Requirements: Copy the listing below line for line, starting at its first line and ending with the line that has "return world_of(o.parent) @" in it. Add nothing.
* * * * * * *
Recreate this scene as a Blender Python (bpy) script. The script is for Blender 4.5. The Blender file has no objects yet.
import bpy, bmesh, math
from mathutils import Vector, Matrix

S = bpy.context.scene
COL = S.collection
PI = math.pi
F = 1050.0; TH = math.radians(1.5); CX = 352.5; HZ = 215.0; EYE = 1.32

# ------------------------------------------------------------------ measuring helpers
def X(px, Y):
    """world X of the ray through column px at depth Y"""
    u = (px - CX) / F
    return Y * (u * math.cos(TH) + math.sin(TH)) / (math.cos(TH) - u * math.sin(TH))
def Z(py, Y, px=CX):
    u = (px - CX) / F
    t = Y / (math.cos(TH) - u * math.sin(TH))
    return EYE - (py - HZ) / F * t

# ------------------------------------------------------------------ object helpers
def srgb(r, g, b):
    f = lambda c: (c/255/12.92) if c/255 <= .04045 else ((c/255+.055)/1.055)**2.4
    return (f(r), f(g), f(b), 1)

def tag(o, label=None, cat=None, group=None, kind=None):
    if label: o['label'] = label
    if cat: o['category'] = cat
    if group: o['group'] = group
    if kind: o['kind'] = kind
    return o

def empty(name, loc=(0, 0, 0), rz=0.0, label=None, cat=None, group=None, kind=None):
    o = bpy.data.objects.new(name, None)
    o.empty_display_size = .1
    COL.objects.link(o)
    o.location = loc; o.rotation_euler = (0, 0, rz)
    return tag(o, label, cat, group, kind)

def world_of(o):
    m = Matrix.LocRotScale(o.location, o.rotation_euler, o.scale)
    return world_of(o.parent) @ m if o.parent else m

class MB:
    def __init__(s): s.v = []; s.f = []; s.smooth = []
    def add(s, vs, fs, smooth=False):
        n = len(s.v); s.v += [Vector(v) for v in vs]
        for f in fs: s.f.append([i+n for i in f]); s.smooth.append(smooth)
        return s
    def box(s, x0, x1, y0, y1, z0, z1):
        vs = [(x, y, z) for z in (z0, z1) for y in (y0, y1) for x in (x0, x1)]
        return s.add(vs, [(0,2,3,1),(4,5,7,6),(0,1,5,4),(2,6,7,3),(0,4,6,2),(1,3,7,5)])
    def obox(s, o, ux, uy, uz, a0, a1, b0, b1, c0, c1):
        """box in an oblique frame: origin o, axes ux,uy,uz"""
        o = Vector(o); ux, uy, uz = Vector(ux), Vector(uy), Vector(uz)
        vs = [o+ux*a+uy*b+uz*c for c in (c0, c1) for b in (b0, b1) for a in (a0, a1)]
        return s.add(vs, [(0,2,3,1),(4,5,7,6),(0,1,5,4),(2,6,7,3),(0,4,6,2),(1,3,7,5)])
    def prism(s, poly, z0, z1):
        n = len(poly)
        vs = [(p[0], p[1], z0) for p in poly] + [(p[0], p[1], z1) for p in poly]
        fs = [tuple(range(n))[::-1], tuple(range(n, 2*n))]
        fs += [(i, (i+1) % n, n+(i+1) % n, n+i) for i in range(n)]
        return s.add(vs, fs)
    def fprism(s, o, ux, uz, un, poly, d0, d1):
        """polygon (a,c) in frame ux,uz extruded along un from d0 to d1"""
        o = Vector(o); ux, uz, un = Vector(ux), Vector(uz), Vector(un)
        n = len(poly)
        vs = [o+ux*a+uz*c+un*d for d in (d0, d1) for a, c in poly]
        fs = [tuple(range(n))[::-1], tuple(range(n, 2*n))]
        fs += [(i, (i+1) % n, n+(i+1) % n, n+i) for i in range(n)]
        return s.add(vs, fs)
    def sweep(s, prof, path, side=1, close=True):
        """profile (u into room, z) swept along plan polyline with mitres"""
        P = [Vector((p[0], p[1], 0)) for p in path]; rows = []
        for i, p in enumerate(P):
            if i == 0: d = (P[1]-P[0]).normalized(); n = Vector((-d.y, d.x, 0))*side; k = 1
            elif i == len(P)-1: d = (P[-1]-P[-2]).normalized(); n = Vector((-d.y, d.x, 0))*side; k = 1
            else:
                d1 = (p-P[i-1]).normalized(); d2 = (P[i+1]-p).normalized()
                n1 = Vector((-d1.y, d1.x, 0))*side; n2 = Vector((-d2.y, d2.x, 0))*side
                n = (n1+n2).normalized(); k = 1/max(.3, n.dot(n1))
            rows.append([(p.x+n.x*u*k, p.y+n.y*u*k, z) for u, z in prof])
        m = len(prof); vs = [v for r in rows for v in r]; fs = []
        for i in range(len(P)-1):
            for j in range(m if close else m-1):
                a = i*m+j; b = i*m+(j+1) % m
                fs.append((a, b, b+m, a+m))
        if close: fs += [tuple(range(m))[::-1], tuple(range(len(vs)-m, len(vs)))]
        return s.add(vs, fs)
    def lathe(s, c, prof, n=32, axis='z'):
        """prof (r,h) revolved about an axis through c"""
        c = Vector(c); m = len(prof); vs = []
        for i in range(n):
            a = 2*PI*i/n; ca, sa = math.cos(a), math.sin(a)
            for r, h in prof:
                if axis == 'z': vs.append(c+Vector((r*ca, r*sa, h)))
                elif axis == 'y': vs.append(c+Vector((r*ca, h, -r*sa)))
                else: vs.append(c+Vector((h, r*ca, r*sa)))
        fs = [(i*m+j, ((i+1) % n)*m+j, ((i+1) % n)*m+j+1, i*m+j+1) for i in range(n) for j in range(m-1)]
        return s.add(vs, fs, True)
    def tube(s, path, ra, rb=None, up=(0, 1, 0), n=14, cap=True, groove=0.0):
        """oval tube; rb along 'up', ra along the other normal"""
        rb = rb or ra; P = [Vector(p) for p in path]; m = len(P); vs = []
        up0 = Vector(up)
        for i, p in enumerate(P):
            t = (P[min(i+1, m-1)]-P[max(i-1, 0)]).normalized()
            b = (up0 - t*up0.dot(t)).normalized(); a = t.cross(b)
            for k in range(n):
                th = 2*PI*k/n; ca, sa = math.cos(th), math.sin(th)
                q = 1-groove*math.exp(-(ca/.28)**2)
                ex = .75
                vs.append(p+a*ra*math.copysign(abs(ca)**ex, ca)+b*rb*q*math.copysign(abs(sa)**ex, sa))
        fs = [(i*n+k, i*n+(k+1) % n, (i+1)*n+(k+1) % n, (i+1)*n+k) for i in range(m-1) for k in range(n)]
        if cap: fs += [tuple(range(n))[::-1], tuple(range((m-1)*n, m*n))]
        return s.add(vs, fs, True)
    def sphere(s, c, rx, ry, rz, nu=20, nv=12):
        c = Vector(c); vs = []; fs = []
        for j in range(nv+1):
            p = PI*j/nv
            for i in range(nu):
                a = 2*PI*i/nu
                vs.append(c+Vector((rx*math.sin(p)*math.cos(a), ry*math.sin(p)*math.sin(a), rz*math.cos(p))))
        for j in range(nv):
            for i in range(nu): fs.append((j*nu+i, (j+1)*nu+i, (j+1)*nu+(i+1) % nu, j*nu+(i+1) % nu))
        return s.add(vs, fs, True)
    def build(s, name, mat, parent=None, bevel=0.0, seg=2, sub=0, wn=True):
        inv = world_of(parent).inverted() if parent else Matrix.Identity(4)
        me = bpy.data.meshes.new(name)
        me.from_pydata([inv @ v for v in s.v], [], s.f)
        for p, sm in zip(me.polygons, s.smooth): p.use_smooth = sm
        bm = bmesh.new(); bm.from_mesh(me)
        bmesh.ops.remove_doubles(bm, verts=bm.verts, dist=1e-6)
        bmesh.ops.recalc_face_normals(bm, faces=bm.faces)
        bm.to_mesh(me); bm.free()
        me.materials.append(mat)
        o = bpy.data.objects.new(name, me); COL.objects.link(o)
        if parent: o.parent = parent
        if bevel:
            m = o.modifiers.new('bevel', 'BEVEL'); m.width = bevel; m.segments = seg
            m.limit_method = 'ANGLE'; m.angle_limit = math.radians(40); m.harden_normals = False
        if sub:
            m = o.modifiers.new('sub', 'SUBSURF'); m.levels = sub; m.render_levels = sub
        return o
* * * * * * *
Written answer:
Recreate this scene as a Blender Python (bpy) script. The script is for Blender 4.5. The Blender file has no objects yet.
import bpy, bmesh, math
from mathutils import Vector, Matrix

S = bpy.context.scene
COL = S.collection
PI = math.pi
F = 1050.0; TH = math.radians(1.5); CX = 352.5; HZ = 215.0; EYE = 1.32

# ------------------------------------------------------------------ measuring helpers
def X(px, Y):
    """world X of the ray through column px at depth Y"""
    u = (px - CX) / F
    return Y * (u * math.cos(TH) + math.sin(TH)) / (math.cos(TH) - u * math.sin(TH))
def Z(py, Y, px=CX):
    u = (px - CX) / F
    t = Y / (math.cos(TH) - u * math.sin(TH))
    return EYE - (py - HZ) / F * t

# ------------------------------------------------------------------ object helpers
def srgb(r, g, b):
    f = lambda c: (c/255/12.92) if c/255 <= .04045 else ((c/255+.055)/1.055)**2.4
    return (f(r), f(g), f(b), 1)

def tag(o, label=None, cat=None, group=None, kind=None):
    if label: o['label'] = label
    if cat: o['category'] = cat
    if group: o['group'] = group
    if kind: o['kind'] = kind
    return o

def empty(name, loc=(0, 0, 0), rz=0.0, label=None, cat=None, group=None, kind=None):
    o = bpy.data.objects.new(name, None)
    o.empty_display_size = .1
    COL.objects.link(o)
    o.location = loc; o.rotation_euler = (0, 0, rz)
    return tag(o, label, cat, group, kind)

def world_of(o):
    m = Matrix.LocRotScale(o.location, o.rotation_euler, o.scale)
    return world_of(o.parent) @ m if o.parent else m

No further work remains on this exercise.